> _Source data_
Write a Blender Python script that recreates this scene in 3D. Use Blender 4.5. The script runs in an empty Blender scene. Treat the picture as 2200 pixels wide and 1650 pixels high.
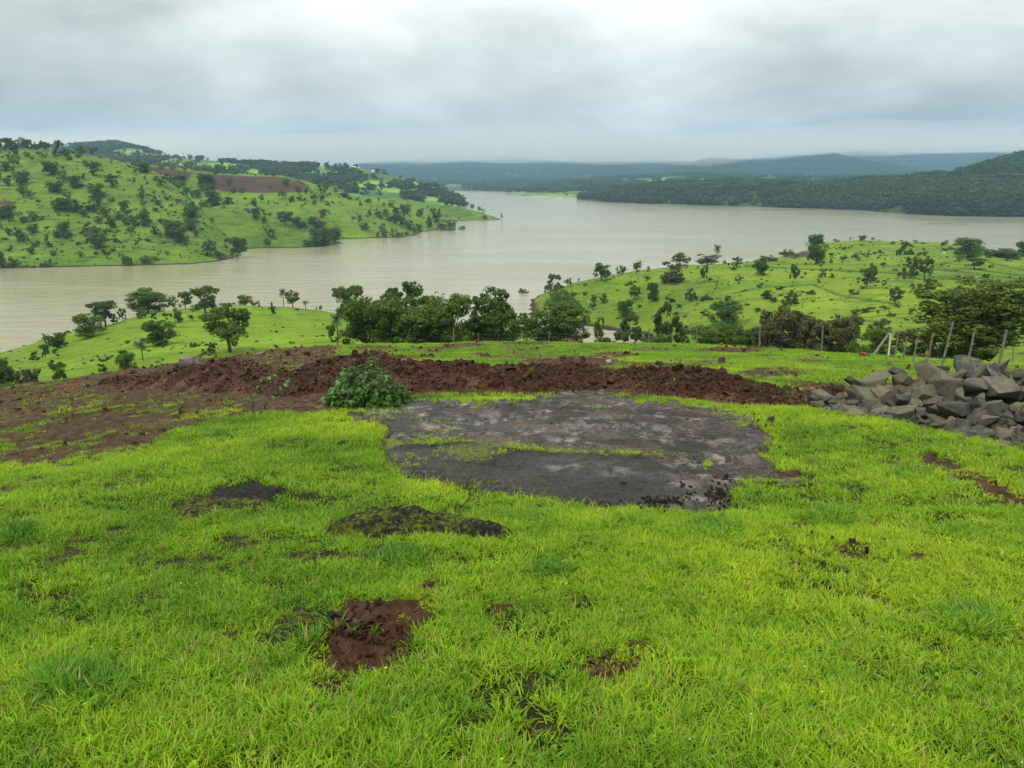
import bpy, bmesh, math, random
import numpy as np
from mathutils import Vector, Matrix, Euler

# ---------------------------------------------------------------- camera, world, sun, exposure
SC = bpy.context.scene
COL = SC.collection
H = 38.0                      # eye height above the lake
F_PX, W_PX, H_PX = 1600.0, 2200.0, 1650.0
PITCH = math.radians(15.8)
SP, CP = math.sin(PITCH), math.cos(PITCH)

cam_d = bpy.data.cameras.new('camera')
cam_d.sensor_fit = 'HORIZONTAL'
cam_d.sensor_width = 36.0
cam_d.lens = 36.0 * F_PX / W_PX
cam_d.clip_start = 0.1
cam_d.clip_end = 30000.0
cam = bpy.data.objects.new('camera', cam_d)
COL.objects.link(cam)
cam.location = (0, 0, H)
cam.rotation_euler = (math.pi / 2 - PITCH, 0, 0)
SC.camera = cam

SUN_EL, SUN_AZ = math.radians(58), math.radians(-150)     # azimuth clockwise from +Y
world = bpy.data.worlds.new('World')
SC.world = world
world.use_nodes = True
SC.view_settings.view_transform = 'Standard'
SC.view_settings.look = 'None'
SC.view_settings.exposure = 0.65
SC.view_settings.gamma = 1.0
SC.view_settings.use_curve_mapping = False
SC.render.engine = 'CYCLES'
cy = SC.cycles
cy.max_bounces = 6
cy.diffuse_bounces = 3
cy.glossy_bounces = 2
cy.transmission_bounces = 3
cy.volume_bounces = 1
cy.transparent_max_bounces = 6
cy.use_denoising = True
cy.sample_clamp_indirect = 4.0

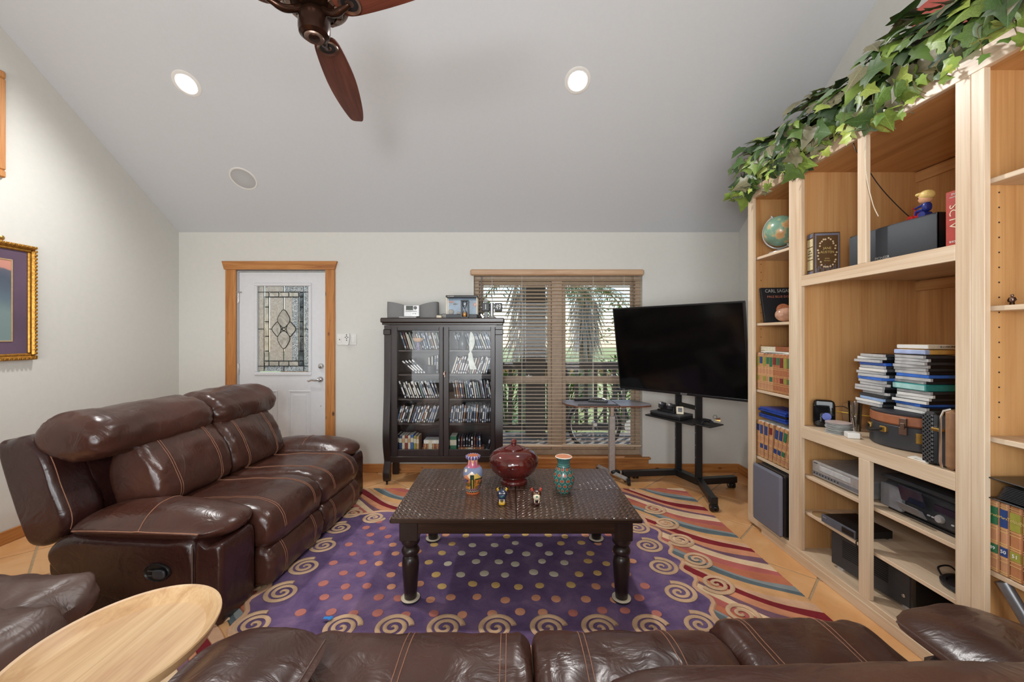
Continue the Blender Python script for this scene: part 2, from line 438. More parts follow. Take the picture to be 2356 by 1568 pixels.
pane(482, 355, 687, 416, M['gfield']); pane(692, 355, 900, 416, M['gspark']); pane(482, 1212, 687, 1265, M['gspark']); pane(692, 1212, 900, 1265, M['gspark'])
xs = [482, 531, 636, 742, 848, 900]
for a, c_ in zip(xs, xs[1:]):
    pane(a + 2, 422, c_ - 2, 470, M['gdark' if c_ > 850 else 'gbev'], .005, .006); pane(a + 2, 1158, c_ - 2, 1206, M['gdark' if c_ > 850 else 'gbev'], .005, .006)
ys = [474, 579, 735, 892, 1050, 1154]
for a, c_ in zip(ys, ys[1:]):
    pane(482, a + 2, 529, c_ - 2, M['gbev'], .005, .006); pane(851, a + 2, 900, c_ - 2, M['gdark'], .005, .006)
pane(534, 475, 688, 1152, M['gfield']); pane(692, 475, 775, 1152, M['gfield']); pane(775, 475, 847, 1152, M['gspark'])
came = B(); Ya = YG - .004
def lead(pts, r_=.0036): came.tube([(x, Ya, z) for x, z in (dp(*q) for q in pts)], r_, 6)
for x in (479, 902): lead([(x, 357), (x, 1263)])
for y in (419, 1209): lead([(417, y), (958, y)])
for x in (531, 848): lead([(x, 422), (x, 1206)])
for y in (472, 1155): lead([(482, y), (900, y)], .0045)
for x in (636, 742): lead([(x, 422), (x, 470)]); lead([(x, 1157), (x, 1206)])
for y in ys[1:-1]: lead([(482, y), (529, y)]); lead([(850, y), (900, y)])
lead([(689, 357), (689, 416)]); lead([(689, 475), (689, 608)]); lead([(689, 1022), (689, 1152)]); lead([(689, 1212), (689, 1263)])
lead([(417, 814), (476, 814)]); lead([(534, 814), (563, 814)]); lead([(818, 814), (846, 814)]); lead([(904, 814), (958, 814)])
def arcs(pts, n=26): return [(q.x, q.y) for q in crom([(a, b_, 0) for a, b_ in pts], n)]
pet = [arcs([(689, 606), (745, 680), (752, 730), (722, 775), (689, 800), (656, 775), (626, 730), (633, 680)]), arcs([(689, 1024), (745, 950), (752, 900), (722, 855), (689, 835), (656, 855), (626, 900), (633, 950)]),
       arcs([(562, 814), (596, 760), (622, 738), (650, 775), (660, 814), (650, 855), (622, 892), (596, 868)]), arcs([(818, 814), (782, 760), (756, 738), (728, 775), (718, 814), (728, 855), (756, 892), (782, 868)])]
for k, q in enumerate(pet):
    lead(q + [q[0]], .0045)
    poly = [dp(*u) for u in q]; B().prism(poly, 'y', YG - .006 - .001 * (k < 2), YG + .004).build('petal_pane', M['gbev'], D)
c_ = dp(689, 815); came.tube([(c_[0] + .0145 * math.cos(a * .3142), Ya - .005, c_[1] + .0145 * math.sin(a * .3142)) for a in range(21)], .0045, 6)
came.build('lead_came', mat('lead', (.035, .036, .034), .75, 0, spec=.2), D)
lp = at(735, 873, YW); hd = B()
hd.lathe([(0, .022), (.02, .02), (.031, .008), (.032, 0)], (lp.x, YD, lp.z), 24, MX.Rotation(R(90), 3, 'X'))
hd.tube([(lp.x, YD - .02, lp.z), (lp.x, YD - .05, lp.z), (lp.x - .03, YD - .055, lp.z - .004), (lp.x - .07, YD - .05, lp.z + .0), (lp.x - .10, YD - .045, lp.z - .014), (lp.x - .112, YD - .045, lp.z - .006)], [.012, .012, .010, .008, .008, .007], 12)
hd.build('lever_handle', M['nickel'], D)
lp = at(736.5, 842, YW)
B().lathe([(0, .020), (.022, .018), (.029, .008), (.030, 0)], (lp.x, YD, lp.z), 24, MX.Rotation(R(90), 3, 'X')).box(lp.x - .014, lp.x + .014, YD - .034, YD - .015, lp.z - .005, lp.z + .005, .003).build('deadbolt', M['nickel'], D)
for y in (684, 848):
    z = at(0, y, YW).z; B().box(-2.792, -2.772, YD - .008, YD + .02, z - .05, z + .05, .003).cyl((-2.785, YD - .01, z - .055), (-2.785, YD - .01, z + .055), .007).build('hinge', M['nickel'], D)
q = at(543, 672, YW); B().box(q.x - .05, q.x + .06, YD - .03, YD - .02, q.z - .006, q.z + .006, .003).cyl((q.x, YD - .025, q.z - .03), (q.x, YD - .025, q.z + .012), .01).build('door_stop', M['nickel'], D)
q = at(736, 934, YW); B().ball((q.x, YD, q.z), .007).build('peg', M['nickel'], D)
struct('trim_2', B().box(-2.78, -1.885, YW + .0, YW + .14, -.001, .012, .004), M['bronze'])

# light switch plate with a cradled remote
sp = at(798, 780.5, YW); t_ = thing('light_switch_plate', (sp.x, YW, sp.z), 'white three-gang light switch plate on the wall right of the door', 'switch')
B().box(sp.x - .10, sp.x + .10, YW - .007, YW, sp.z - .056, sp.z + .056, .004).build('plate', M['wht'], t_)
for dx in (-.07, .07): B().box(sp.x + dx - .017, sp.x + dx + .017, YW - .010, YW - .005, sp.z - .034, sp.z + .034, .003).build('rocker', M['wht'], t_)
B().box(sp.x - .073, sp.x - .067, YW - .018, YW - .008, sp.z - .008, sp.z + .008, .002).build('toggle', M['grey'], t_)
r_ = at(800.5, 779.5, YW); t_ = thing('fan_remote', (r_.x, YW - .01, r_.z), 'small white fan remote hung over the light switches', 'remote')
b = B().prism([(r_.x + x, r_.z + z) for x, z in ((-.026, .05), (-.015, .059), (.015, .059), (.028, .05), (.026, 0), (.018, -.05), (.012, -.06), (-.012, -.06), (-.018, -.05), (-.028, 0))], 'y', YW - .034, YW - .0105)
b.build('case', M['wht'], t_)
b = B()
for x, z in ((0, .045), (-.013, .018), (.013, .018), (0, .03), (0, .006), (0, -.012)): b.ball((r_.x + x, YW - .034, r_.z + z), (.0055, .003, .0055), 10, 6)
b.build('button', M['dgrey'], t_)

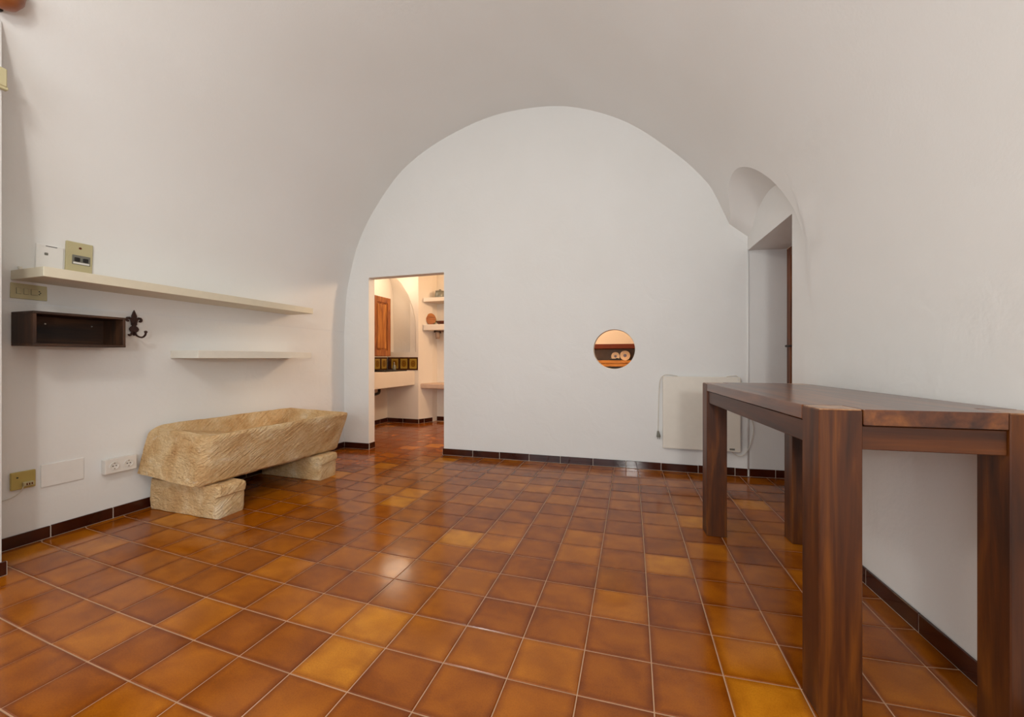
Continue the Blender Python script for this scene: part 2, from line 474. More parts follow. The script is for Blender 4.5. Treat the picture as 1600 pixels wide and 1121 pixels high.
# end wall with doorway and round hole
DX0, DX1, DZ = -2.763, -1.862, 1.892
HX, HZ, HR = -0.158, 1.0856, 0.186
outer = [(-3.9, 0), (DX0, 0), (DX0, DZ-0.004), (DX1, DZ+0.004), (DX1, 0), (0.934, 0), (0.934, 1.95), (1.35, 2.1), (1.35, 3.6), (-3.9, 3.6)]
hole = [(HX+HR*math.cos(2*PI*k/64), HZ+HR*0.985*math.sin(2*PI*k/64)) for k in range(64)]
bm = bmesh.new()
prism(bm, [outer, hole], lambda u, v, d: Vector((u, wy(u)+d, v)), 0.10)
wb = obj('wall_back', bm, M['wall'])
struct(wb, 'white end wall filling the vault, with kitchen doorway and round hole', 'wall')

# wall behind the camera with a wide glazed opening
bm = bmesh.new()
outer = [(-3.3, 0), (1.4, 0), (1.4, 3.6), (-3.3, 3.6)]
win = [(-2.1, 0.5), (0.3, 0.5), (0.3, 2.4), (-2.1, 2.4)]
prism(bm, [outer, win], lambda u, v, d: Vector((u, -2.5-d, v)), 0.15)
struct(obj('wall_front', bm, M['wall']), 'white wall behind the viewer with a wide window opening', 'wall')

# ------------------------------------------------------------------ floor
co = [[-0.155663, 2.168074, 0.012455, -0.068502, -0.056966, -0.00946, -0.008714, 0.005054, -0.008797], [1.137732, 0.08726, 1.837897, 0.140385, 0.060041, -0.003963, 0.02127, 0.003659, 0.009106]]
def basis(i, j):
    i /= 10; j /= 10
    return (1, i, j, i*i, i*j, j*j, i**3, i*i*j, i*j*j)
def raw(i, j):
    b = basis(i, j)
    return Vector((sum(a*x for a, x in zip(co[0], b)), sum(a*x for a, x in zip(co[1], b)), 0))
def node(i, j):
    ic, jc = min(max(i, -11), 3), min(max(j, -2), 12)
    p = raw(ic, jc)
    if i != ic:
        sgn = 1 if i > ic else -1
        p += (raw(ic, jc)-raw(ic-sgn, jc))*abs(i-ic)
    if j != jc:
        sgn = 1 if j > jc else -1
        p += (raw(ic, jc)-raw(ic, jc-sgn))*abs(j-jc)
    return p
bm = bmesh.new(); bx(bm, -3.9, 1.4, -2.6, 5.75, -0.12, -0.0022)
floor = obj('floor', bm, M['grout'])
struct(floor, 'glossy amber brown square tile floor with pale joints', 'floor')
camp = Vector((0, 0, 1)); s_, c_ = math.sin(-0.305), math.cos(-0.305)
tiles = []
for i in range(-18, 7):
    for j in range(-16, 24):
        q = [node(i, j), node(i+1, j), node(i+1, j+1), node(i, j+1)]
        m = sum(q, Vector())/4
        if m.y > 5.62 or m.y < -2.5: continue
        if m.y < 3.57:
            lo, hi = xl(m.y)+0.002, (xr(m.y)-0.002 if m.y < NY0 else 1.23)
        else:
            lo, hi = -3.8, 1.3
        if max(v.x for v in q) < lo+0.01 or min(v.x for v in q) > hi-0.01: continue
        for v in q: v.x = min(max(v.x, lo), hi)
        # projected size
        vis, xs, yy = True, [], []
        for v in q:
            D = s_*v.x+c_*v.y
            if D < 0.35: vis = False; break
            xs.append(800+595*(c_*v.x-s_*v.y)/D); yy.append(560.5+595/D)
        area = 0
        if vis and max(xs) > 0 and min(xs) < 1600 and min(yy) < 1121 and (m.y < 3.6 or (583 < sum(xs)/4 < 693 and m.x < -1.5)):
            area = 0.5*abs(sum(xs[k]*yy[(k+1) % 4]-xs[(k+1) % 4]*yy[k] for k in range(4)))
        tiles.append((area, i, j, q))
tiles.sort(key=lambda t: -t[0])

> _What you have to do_
Which lines above run from the one containing "1121 pixels high." down to the one containing "struct(wb, 'white end"? Repeat exactly those, both ends included, and nothing else.

> _Solution_
Continue the Blender Python script for this scene: part 2, from line 474. More parts follow. The script is for Blender 4.5. Treat the picture as 1600 pixels wide and 1121 pixels high.
# end wall with doorway and round hole
DX0, DX1, DZ = -2.763, -1.862, 1.892
HX, HZ, HR = -0.158, 1.0856, 0.186
outer = [(-3.9, 0), (DX0, 0), (DX0, DZ-0.004), (DX1, DZ+0.004), (DX1, 0), (0.934, 0), (0.934, 1.95), (1.35, 2.1), (1.35, 3.6), (-3.9, 3.6)]
hole = [(HX+HR*math.cos(2*PI*k/64), HZ+HR*0.985*math.sin(2*PI*k/64)) for k in range(64)]
bm = bmesh.new()
prism(bm, [outer, hole], lambda u, v, d: Vector((u, wy(u)+d, v)), 0.10)
wb = obj('wall_back', bm, M['wall'])
struct(wb, 'white end wall filling the vault, with kitchen doorway and round hole', 'wall')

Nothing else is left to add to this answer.